• _Stated task_: How does the data below read from its first line through the line containing "rock('slab', 'olive grey"? Print those lines exactly.
○ ○ ○ ○ ○
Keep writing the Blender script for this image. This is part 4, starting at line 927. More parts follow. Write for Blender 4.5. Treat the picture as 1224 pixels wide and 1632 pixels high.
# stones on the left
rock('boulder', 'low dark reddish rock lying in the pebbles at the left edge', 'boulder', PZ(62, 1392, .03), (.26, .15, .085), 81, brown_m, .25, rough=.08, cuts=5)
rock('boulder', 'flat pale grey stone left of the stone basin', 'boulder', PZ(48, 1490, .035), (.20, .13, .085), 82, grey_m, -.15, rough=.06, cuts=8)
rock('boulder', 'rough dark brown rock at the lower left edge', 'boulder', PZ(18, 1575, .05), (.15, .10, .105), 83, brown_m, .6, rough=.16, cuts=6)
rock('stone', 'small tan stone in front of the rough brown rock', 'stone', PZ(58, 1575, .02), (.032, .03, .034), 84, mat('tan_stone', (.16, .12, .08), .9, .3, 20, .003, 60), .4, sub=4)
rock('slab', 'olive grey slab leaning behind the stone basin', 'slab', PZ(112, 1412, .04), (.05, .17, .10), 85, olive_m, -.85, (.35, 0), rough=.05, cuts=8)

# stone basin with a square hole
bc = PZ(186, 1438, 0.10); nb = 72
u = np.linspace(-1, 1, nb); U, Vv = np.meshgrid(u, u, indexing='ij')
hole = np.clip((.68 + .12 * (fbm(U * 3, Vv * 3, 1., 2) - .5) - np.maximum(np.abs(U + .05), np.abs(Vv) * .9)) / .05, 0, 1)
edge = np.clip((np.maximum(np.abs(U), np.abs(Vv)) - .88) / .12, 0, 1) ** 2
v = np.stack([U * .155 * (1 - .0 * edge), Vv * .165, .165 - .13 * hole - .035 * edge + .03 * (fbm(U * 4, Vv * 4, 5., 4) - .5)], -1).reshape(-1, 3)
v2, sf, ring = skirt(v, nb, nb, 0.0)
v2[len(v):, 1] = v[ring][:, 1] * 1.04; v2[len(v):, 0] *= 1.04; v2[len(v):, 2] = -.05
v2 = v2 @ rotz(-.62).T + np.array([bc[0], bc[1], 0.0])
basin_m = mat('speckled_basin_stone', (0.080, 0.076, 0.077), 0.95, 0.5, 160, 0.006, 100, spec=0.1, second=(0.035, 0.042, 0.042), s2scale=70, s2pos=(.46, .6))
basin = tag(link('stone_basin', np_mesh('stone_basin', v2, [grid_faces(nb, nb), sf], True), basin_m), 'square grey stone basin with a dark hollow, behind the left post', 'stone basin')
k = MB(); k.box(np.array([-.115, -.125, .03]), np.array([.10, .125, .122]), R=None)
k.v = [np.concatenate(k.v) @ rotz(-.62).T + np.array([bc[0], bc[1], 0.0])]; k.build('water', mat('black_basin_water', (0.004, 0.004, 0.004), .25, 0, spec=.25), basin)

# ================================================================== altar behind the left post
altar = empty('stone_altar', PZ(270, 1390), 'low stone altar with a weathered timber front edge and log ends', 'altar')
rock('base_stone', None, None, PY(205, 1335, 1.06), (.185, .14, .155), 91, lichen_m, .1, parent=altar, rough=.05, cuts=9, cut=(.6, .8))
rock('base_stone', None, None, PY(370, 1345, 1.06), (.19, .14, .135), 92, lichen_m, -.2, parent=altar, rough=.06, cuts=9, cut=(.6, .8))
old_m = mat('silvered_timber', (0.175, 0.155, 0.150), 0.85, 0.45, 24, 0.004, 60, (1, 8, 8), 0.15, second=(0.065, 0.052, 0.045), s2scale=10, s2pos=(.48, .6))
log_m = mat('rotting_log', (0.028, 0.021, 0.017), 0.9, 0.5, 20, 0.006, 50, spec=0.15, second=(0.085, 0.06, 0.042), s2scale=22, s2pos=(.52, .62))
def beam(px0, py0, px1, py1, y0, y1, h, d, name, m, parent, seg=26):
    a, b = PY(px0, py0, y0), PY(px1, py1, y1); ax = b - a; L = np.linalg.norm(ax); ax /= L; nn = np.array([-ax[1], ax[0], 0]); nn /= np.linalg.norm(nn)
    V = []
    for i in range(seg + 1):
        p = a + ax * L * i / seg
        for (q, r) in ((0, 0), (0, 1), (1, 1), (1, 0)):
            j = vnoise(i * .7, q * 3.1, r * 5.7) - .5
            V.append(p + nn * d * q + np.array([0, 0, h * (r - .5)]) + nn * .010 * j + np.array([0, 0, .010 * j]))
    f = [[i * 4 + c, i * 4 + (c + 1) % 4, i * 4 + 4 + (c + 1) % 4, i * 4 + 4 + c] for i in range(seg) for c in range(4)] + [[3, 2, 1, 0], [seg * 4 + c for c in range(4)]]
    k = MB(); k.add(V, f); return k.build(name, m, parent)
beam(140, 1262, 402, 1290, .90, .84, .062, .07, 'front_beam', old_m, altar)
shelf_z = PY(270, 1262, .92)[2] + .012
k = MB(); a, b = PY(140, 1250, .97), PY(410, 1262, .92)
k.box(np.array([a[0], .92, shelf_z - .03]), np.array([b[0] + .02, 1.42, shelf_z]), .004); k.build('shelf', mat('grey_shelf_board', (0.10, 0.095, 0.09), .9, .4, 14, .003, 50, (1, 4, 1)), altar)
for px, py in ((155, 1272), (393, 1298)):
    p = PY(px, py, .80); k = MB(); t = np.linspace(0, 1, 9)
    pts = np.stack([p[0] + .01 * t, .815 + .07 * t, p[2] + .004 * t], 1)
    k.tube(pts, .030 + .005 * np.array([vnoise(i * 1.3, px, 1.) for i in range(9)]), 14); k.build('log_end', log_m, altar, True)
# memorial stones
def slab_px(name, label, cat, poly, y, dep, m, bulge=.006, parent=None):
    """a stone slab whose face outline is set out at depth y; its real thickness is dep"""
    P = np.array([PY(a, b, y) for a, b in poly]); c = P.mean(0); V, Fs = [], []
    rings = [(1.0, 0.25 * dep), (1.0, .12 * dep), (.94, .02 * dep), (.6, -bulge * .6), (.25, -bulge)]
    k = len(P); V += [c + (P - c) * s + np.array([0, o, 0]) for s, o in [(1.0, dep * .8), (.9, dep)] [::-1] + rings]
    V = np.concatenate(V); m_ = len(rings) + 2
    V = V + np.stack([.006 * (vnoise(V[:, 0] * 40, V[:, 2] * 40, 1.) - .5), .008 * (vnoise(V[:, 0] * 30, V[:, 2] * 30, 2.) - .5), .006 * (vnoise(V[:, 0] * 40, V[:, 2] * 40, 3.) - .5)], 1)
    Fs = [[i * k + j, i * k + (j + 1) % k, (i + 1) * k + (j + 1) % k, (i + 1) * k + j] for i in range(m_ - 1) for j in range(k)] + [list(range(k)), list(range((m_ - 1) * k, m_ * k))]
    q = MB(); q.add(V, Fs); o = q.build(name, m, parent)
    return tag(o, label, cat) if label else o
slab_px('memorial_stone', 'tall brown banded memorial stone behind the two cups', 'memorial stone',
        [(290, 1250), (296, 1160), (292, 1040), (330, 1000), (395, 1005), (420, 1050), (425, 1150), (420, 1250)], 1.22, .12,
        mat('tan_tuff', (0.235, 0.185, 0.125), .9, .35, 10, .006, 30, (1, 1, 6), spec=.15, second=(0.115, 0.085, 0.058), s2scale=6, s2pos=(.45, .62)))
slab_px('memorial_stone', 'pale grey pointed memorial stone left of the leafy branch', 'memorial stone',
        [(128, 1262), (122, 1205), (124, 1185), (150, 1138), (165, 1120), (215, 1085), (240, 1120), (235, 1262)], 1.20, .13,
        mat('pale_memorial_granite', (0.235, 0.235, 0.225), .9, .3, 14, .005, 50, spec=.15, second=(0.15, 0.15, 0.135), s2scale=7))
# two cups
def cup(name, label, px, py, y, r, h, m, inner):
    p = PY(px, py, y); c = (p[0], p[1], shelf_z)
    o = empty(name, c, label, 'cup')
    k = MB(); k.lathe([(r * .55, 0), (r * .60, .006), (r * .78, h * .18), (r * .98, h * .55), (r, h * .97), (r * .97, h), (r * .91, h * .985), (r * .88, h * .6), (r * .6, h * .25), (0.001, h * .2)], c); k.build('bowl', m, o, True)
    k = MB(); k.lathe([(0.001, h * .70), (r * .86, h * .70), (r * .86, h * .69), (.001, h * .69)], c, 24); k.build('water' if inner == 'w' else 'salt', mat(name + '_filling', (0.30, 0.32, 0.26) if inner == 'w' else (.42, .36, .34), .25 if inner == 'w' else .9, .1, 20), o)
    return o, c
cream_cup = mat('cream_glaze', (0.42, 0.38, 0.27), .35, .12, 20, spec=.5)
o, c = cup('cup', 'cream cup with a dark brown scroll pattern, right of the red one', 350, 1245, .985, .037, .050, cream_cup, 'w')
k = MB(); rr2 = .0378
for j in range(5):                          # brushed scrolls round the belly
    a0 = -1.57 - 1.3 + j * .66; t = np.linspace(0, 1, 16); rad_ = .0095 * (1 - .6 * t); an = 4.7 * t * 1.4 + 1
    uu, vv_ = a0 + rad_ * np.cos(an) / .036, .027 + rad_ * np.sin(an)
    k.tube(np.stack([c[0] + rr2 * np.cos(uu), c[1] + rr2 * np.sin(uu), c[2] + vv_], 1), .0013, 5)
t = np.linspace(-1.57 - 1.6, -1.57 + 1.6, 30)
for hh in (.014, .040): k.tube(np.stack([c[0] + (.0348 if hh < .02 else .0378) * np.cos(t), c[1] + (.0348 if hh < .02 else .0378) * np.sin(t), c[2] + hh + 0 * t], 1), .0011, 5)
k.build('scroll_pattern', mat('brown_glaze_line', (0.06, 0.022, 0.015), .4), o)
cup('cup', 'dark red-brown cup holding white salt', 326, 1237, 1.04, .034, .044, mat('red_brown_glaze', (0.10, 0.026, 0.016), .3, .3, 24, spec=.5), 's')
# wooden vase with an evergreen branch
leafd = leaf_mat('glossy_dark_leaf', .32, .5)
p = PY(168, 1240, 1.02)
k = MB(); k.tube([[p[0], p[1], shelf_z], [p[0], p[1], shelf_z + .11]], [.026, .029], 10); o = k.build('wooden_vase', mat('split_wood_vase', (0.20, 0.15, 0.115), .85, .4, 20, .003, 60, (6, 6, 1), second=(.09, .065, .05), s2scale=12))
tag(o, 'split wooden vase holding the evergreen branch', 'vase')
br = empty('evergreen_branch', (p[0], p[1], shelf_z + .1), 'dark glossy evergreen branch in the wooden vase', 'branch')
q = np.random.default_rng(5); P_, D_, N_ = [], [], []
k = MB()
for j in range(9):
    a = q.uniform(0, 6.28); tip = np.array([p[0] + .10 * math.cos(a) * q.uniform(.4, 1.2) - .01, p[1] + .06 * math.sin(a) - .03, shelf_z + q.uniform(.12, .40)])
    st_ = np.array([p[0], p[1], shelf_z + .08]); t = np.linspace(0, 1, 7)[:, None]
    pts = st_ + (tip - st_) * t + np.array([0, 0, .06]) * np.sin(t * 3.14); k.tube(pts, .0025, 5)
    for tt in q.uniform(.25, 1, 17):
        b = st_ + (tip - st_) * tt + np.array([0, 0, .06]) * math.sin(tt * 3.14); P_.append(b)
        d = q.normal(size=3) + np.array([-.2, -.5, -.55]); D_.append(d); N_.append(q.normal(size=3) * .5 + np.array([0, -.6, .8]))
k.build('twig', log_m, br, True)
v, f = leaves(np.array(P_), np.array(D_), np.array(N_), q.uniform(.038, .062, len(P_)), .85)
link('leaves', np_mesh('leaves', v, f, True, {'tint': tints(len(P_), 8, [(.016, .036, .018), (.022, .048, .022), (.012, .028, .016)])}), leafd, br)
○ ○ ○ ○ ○
• _Solution to this problem_:
Keep writing the Blender script for this image. This is part 4, starting at line 927. More parts follow. Write for Blender 4.5. Treat the picture as 1224 pixels wide and 1632 pixels high.
# stones on the left
rock('boulder', 'low dark reddish rock lying in the pebbles at the left edge', 'boulder', PZ(62, 1392, .03), (.26, .15, .085), 81, brown_m, .25, rough=.08, cuts=5)
rock('boulder', 'flat pale grey stone left of the stone basin', 'boulder', PZ(48, 1490, .035), (.20, .13, .085), 82, grey_m, -.15, rough=.06, cuts=8)
rock('boulder', 'rough dark brown rock at the lower left edge', 'boulder', PZ(18, 1575, .05), (.15, .10, .105), 83, brown_m, .6, rough=.16, cuts=6)
rock('stone', 'small tan stone in front of the rough brown rock', 'stone', PZ(58, 1575, .02), (.032, .03, .034), 84, mat('tan_stone', (.16, .12, .08), .9, .3, 20, .003, 60), .4, sub=4)
rock('slab', 'olive grey slab leaning behind the stone basin', 'slab', PZ(112, 1412, .04), (.05, .17, .10), 85, olive_m, -.85, (.35, 0), rough=.05, cuts=8)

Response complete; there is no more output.